Sequencing paths of optimal control adjustments determined by the optimal reactive dispatch via Lagrange multiplier sensitivity analysis

Abstract

Optimal power flows play a key role in power system operation planning. While most papers in the literature focus on attaining optima, sequencing paths of optimal control adjustments that lead the system from an initial operating point towards the optimum remain scarcely accounted for. Thus, this work proposes a practical framework based upon power system steady-state analysis for sequencing strictly feasible paths of optimal control adjustments determined by the Optimal Reactive Dispatch (ORD) via Lagrange multiplier sensitivity analysis.
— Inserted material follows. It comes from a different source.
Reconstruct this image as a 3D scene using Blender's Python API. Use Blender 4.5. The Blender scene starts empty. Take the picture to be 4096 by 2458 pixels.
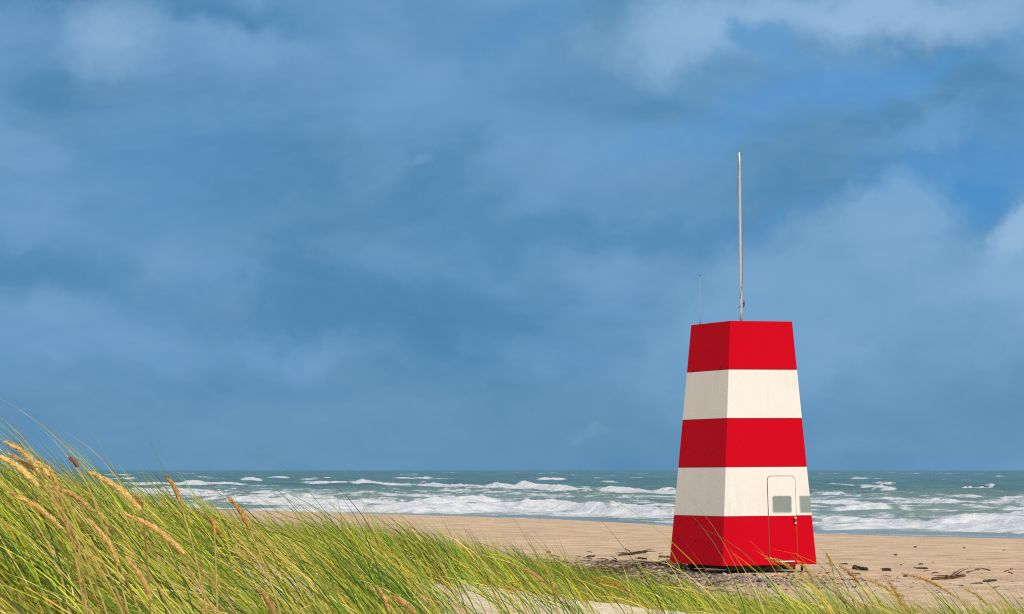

The proposed framework is methodologically founded on the reformulation of the ORD in terms of optimal control adjustments rather than optimal control values, successive Newton’s power flow calculations to assure a strictly feasible path from the initial operating point towards the optimum, and successive resolutions of the reformulated ORD’s associated dual problem to determine Lagrange multipliers along such sequence path. Thus, pondering optimal control adjustments by their respective Lagrange multipliers indicates which control action must be realised. Numerical results for IEEE test-systems with up to 300 buses with an increased number of controllable variables are obtained to validate and illustrate the efficiency and robustness of the proposed framework.